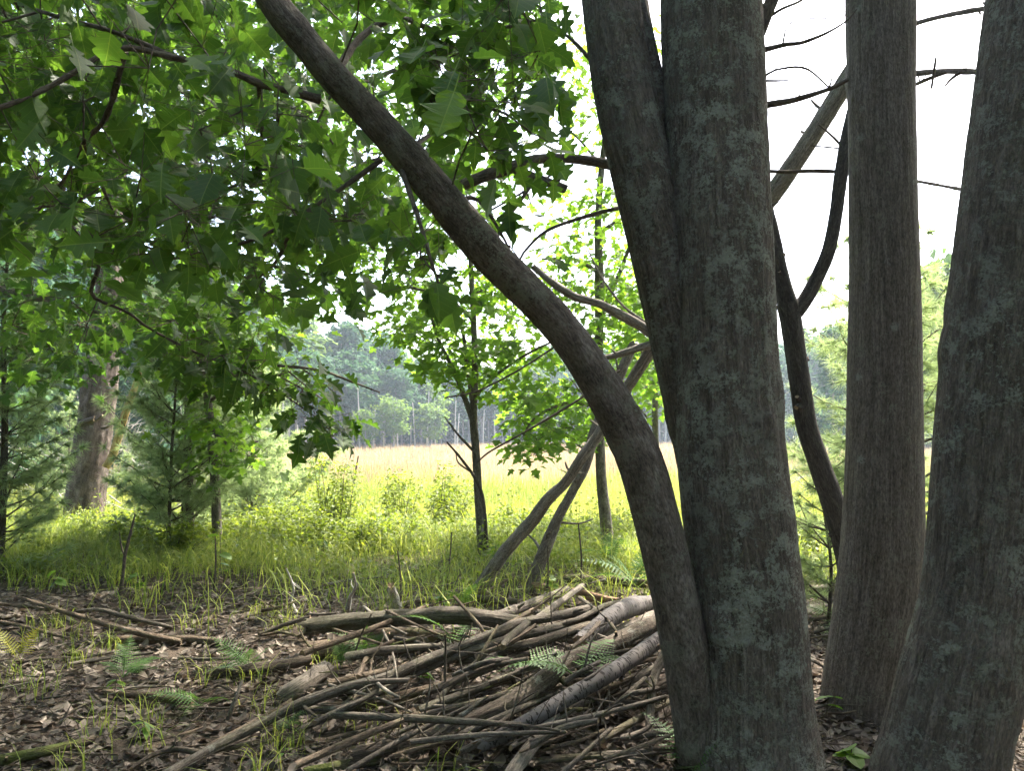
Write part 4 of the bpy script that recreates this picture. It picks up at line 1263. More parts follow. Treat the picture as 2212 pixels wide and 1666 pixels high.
VAR = [far_tree_geo(11, 700, 2.4, 5.0, 46, 44, .62, ML['far']), far_tree_geo(12.5, 701, 2.2, 6.0, 44, 44, .62, ML['far']), far_tree_geo(10, 702, 2.6, 4.6, 46, 44, .62, ML['far']),
       far_tree_geo(13, 703, 2.6, 5.0, 52, 44, .62, ML['far'], .15), far_tree_geo(9, 704, 2.0, 3.5, 40, 44, .55, ML['far_light'])]
CON = [far_tree_geo(12, 710, 2.3, 1, 70, 36, .6, ML['far'], .14, True), far_tree_geo(14, 711, 2.6, 1, 80, 36, .6, ML['far'], .16, True)]
LIT = [far_tree_geo(6.5, 715, 1.6, 1.8, 36, 40, .46, ML['far_light'], .07), far_tree_geo(5.5, 716, 1.7, 1.4, 36, 40, .46, ML['far_light'], .07)]

def far_tree(var, u, d, label, group=None, sc=1.0, rz=0.0, name='far_tree', cat='tree'):
    p = gpt(u, d)
    root = thing(name, p, label, cat, group)
    link('trunk', var[0], root)
    tag(link('crown', var[1], root), kind='stuff')
    root.scale = (sc, sc, sc * random.uniform(.93, 1.07))
    root.rotation_euler = (0, 0, rz)
    return root

def line_d(u):       # distance of the wood's edge across the meadow
    return float(np.interp(u, [-300, 300, 620, 900, 1200, 1500, 1800, 2300], [40, 58, 76, 96, 118, 118, 95, 70]))
def line_h(u):       # wanted height of the wood's top in pixels
    return float(np.interp(u, [-200, 300, 560, 640, 760, 850, 900, 980, 1100, 1200, 1700, 1790, 2000, 2300], [420, 480, 630, 690, 700, 735, 775, 790, 775, 740, 720, 700, 640, 560]))
q = np.random.default_rng(31)
for k in range(64):
    u = 540 + (1480 - 540) * (k + q.uniform(-.4, .4)) / 64
    row = k % 3
    d = line_d(u) + row * 5 + q.uniform(0, 3)
    H = (HOR - line_h(u)) / FPX * d + 2.0
    i = int(q.integers(0, 5))
    h0 = [11, 12.5, 10, 13, 9][i]
    zone = ['behind the pale young pine', 'above the tall narrow shrub', 'behind the small pale green tree', 'left of the young maple trunk', 'right of the young maple trunk', 'past the slanting dead stem', 'next to the lichened trunk'][int(np.searchsorted([640, 800, 890, 1020, 1120, 1290], u))]
    lab = ['far tree at the front edge of the wood ', 'far tree in the second row of the wood ', 'far tree topping the wood '][row] + zone
    far_tree(VAR[i], u, d, lab, ['front row of the far wood', 'second row of the far wood', 'top row of the far wood'][row], H / h0 * q.uniform(.82, 1.03) * (.85, 1.0, 1.08)[row], q.uniform(0, 6.28))
for k in range(18):
    u = 1640 + (2400 - 1640) * (k + q.uniform(-.4, .4)) / 18
    d = line_d(u) + q.uniform(0, 12)
    H = (HOR - line_h(u)) / FPX * d + 2
    c = CON[k % 2]
    far_tree(c, u, d, ['far conifer seen ', 'tall far conifer seen '][k % 2] + ['between the lichened trunk and the forked sapling', 'between the forked sapling and the straight trunk', 'behind the straight trunk', 'between the straight and right-hand trunks', 'behind the right-hand trunk'][int(np.searchsorted([1735, 1840, 1985, 2060], u))], 'far conifers on the right', H / [12, 14][k % 2] * q.uniform(.8, 1.05), q.uniform(0, 6.28), 'far_conifer', 'conifer')
for k in range(20):
    u = -120 + 640 * (k + q.uniform(-.4, .4)) / 20
    d = line_d(u) * q.uniform(.55, 1.1)
    H = (HOR - line_h(u)) / FPX * d + 2
    far_tree(CON[k % 2] if k % 3 else VAR[3], u, d, ('far conifer ' if k % 3 else 'far broadleaf tree ') + ['at the left edge', 'left of the old pine trunk', 'right of the old pine trunk', 'behind the middle pine', 'behind the pale young pine'][int(np.searchsorted([30, 200, 330, 470], u))], 'far trees on the left', H / 13 * q.uniform(.8, 1.05), q.uniform(0, 6.28))
far_tree(LIT[0], 850, 86, 'small pale green tree standing out before the far wood', sc=1.05)
far_tree(LIT[1], 925, 92, 'low round pale tree right of the small one before the far wood', sc=1.05, rz=1)
far_tree(LIT[1], 790, 84, 'low hazy shrubby tree left of the pale one before the far wood', sc=.85, rz=2)
far_tree(LIT[0], 1300, 100, 'pale tree before the far wood, seen past the leaning dead tree', sc=1.0, rz=3)
far_tree(VAR[4], 2050, 38, 'tall feathery sunlit tree between the straight and the right-hand trunk', sc=1.35, rz=1.1)
far_tree(CON[0], 1800, 58, 'dark rounded pine top seen beside the straight trunk', sc=.85, rz=.4, name='far_conifer', cat='conifer')
# rear of the wood: one mass
P = []
for k in range(210):
    u = -300 + 2700 * q.uniform()
    d = line_d(u) + q.uniform(12, 34)
    H = ((HOR - line_h(u)) / FPX * d + 1.6) * q.uniform(.8, .97)
    c = np.array(gpt(u, d))
    m = 480
    z = q.uniform(0, 1, m) ** .8 * H
    P.append(c + np.stack([q.normal(size=m) * 2.0 * (1.1 - z / H * .6), q.normal(size=m) * 2.0, z], 1))
P = np.vstack(P)
G = Geo(); scatter(G, T_QUAD, P, leaf_R(q.normal(size=P.shape), q.uniform(-.3, 1.2, len(P)), q.normal(size=len(P)) * .6), q.uniform(.9, 1.9, len(P)), q.uniform(0, .6, len(P)))
solo('distant_wood', G, ML['far'], 'mass of trees at the back of the wood across the meadow', 'wood', kind='stuff', smooth=False)
# bleached dead trunks at the wood's edge
for k in range(34):
    u = 560 + 930 * (k + q.uniform(-.45, .45)) / 34
    d = line_d(u) - q.uniform(0, 4)
    c = np.array(gpt(u, d))
    H = q.uniform(2.2, 8.0)
    ln = q.normal(size=2) * .05 * H
    G = Geo()
    Pr, rr = tube(G, [c, c + [ln[0] * .4, ln[1], H * .5], c + [ln[0], ln[1], H]], [.10, .085, .055], 7, .4, None, True, .8, 800 + k)
    stubs(G, Pr, rr, 4, 800 + k, (.2, .8), .4)
    solo('dead_snag', G, MB['snag'], 'bleached bare dead trunk at the foot of the far wood', 'dead tree', 'bleached trunks along the far wood', origin=c)

# unseen wood added behind the viewer to block sky light (closes the place off, keeps the shade dark)
P = []
for k in range(50):
    a = q.uniform(-2.35, 2.35) - math.pi / 2
    rd = q.uniform(7, 15)
    c = np.array([math.cos(a) * rd, math.sin(a) * rd * .9 - 1.0, 0])
    if c[1] > 2 and abs(c[0]) < c[1] * .8 + 2.5: continue
    m = 420
    P.append(c + np.stack([q.normal(size=m) * 1.6, q.normal(size=m) * 1.6, .3 + q.uniform(0, 1, m) ** .7 * 12], 1))
P = np.vstack(P)
P = P[~in_frame(P, 200)]
G = Geo(); scatter(G, T_QUAD, P, leaf_R(q.normal(size=P.shape), q.uniform(-.3, 1.2, len(P)), q.normal(size=len(P)) * .6), q.uniform(.4, .8, len(P)), q.uniform(0, 1, len(P)))
solo('added_shade_wood', G, ML['back'], 'unseen wood added behind the viewer to keep the shade dark', 'wood', kind='stuff', smooth=False)

# ================================================================== brush pile: every log a thing
def wood_disp(amp):
    def f(b, r):
        return r * amp * (vnoise(b * np.array([18, 18, 6]), 41) + .6 * vnoise(b * np.array([55, 55, 9]), 42)) + .0015 * vnoise(b * np.array([160, 160, 12]), 43)
    return f

def log(label, pts, px, mat, name='log', cat='log', seed=[900], nst=3, amp=.14, jag=1.2, group=None, nseg=26, twl=(.03, .12)):
    """pts [(u, v, height above ground)], px thickness(es) in the picture"""
    seed[0] += 1
    P = np.array([gp(u, v, h) for u, v, h in pts])
    px = np.full(len(pts), px, float) if np.isscalar(px) else np.array(px, float)
    r = px / FPX * P[:, 1] / 2
    root = thing(name, P.mean(0), label, cat, group)
    G = Geo()
    Pr, rr = tube(G, P, r, nseg, .018 if nseg > 12 else .03, wood_disp(amp), True, jag, seed[0])
    part('stem', G, MB[mat], root)
    if nst:
        G = Geo()
        stubs(G, Pr, rr, nst, seed[0], twl, .5)
        part('branch_stubs', G, MB[mat], root, kind='stuff')
    return root

log('thick weathered log lying level across the top of the brush pile', [(655, 1356, .17), (760, 1345, .19), (873, 1336, .21), (974, 1331, .22), (1060, 1338, .2), (1150, 1347, .18)], [36, 36, 36, 36, 32, 22], 'grey', nst=4)
log('broken log with a dark hollow end under the level log', [(676, 1408, .06), (760, 1398, .07), (830, 1390, .07), (930, 1392, .06)], [40, 36, 34, 30], 'brown')
log('dark rotting log lying behind the green fern', [(800, 1368, .06), (880, 1368, .06), (980, 1376, .05)], [22, 22, 18], 'brown')
log('long pole running from the bottom edge up to the top of the pile', [(340, 1685, .05), (460, 1618, .07), (560, 1567, .10), (650, 1521, .13), (740, 1490, .16), (830, 1466, .19), (938, 1421, .23), (1064, 1372, .27), (1118, 1349, .28), (1200, 1332, .28), (1269, 1318, .28)], [20, 20, 21, 22, 22, 22, 21, 20, 20, 21, 21], 'grey', nst=5)
log('second long pole lying just below the longest one', [(640, 1536, .07), (751, 1530, .10), (830, 1488, .14), (920, 1444, .18), (1010, 1408, .22), (1100, 1381, .24), (1226, 1351, .26), (1298, 1325, .27), (1372, 1293, .27)], [18, 18, 18, 19, 19, 18, 18, 17, 15], 'grey', nst=5)
log('forked pale pole end resting on the two long poles', [(1085, 1398, .27), (1110, 1372, .30), (1140, 1345, .32)], [16, 18, 14], 'grey', nst=1)
log('short straight pole below the two long poles', [(985, 1431, .16), (1070, 1412, .2), (1154, 1391, .24), (1276, 1351, .27)], [18, 20, 20, 19], 'tan', nst=3)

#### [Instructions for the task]
Begin at the top of the material above and output each line exactly, stopping after the line that holds "40, .46, ML['far_light'], .07)]". Leave out pictures.

#### [Task output]
Write part 4 of the bpy script that recreates this picture. It picks up at line 1263. More parts follow. Treat the picture as 2212 pixels wide and 1666 pixels high.
VAR = [far_tree_geo(11, 700, 2.4, 5.0, 46, 44, .62, ML['far']), far_tree_geo(12.5, 701, 2.2, 6.0, 44, 44, .62, ML['far']), far_tree_geo(10, 702, 2.6, 4.6, 46, 44, .62, ML['far']),
       far_tree_geo(13, 703, 2.6, 5.0, 52, 44, .62, ML['far'], .15), far_tree_geo(9, 704, 2.0, 3.5, 40, 44, .55, ML['far_light'])]
CON = [far_tree_geo(12, 710, 2.3, 1, 70, 36, .6, ML['far'], .14, True), far_tree_geo(14, 711, 2.6, 1, 80, 36, .6, ML['far'], .16, True)]
LIT = [far_tree_geo(6.5, 715, 1.6, 1.8, 36, 40, .46, ML['far_light'], .07), far_tree_geo(5.5, 716, 1.7, 1.4, 36, 40, .46, ML['far_light'], .07)]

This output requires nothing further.